3D scene scripts
>> START
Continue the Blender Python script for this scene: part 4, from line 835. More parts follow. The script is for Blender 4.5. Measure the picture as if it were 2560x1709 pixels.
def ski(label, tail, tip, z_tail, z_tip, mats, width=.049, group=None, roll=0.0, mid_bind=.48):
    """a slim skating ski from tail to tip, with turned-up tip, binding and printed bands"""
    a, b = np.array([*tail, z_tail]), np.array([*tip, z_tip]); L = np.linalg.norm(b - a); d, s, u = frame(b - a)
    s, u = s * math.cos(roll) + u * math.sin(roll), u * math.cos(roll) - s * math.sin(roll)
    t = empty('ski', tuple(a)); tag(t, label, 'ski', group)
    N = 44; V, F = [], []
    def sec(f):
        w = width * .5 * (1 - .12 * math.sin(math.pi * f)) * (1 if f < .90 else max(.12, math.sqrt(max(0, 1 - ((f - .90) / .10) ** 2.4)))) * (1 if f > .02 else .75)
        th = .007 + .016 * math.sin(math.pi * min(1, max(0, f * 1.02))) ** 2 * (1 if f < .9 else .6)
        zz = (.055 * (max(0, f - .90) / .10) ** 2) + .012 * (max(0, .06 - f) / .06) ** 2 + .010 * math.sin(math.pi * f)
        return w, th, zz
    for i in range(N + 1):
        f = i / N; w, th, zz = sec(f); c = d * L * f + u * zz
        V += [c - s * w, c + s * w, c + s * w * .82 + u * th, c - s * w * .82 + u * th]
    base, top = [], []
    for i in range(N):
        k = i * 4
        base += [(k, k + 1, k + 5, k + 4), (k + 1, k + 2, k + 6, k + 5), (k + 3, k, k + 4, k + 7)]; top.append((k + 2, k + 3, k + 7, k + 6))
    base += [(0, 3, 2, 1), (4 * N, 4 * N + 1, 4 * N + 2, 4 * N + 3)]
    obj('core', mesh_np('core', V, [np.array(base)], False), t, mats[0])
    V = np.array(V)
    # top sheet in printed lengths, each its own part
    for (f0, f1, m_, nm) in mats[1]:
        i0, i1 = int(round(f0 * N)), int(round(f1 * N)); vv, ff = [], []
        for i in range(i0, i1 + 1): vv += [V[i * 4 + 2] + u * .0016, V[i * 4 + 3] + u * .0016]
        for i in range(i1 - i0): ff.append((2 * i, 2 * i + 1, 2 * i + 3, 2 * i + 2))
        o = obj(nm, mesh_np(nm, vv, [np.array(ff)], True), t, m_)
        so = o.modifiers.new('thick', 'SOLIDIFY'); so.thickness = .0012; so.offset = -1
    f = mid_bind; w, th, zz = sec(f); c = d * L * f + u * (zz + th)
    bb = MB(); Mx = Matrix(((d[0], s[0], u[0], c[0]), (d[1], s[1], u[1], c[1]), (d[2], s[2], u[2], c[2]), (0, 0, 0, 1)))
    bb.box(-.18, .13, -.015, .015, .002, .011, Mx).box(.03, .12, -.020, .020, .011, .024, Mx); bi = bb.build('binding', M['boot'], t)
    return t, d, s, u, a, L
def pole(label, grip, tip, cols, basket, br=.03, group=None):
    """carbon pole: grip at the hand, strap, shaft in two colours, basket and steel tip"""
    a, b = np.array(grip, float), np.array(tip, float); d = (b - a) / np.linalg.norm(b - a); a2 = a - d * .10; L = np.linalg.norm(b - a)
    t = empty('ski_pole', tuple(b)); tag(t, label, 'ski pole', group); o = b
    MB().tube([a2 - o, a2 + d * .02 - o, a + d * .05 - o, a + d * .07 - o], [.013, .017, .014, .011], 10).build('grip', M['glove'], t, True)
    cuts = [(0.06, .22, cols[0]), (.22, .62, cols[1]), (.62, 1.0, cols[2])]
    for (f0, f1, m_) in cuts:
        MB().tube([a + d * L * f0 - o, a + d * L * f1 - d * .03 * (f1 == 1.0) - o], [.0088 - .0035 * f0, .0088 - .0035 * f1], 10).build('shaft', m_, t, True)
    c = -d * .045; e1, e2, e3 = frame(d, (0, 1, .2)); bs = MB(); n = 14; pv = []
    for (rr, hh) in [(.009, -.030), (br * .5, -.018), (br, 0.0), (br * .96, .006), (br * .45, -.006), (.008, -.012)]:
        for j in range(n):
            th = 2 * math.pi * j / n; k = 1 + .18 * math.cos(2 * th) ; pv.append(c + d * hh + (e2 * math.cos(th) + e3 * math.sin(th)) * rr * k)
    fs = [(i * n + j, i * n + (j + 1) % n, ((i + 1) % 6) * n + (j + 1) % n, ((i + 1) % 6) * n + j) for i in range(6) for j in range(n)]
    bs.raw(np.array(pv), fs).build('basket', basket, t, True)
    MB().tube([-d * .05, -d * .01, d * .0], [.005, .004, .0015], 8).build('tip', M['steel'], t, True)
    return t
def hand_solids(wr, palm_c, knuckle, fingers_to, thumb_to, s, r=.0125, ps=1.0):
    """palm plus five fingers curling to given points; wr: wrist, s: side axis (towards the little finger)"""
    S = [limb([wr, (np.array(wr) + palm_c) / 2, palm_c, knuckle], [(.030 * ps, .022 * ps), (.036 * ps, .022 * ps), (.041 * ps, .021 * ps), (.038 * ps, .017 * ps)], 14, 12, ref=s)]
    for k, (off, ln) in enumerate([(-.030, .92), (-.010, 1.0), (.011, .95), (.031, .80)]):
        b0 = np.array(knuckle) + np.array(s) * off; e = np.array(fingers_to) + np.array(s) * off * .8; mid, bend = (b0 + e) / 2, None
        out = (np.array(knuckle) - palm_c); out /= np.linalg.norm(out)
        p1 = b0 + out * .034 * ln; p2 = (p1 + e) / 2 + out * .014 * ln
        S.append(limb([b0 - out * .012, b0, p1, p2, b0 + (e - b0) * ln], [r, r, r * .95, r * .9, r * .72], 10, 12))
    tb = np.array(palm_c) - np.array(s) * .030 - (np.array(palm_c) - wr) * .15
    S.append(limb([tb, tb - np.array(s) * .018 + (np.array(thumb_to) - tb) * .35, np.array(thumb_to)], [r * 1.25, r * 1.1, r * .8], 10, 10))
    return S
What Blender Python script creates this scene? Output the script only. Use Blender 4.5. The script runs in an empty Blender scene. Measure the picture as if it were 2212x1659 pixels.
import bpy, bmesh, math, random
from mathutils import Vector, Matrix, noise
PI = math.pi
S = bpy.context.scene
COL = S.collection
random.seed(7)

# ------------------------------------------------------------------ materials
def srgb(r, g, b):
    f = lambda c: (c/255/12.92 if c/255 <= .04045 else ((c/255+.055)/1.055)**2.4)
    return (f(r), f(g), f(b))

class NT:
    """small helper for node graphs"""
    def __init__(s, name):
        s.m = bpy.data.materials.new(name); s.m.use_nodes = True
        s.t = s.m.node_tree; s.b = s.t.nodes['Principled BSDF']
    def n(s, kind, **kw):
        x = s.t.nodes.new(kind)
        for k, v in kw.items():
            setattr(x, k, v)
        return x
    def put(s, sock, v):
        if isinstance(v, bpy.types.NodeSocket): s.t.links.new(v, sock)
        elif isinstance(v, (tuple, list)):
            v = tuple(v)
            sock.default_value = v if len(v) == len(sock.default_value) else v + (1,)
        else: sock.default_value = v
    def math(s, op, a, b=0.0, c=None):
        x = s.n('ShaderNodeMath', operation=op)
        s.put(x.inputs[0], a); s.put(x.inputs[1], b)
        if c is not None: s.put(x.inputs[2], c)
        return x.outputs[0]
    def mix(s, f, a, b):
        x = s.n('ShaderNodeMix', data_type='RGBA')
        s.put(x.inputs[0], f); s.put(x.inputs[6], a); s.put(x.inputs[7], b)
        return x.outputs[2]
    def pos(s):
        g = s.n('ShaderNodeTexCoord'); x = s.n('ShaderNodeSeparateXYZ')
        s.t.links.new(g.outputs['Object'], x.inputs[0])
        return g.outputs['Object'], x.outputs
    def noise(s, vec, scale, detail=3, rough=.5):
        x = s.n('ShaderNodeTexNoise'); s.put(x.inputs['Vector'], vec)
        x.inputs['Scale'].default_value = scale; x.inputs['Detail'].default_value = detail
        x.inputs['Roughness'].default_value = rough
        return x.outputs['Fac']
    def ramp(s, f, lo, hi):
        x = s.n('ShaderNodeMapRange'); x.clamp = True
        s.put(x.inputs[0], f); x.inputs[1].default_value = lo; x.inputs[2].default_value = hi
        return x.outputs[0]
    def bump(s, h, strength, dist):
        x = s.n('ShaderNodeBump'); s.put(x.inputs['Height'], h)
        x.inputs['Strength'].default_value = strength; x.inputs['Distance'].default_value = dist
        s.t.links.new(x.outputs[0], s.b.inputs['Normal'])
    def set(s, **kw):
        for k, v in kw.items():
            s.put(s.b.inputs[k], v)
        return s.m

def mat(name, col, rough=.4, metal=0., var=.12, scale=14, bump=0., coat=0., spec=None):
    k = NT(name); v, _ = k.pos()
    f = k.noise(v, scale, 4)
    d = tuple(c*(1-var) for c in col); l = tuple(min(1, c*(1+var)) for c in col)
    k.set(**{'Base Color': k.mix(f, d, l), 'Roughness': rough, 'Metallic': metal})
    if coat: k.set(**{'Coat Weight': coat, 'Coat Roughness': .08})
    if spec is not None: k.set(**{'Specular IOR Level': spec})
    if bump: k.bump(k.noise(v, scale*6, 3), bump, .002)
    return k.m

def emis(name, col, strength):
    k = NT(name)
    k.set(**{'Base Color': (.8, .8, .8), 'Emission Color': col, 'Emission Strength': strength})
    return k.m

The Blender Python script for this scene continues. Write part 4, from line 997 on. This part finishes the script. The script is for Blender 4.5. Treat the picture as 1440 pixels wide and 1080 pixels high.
>> END
What to produce → Look through the entries above. Extract each line with the word "Measure".

Result →
Continue the Blender Python script for this scene: part 4, from line 835. More parts follow. The script is for Blender 4.5. Measure the picture as if it were 2560x1709 pixels.
What Blender Python script creates this scene? Output the script only. Use Blender 4.5. The script runs in an empty Blender scene. Measure the picture as if it were 2212x1659 pixels.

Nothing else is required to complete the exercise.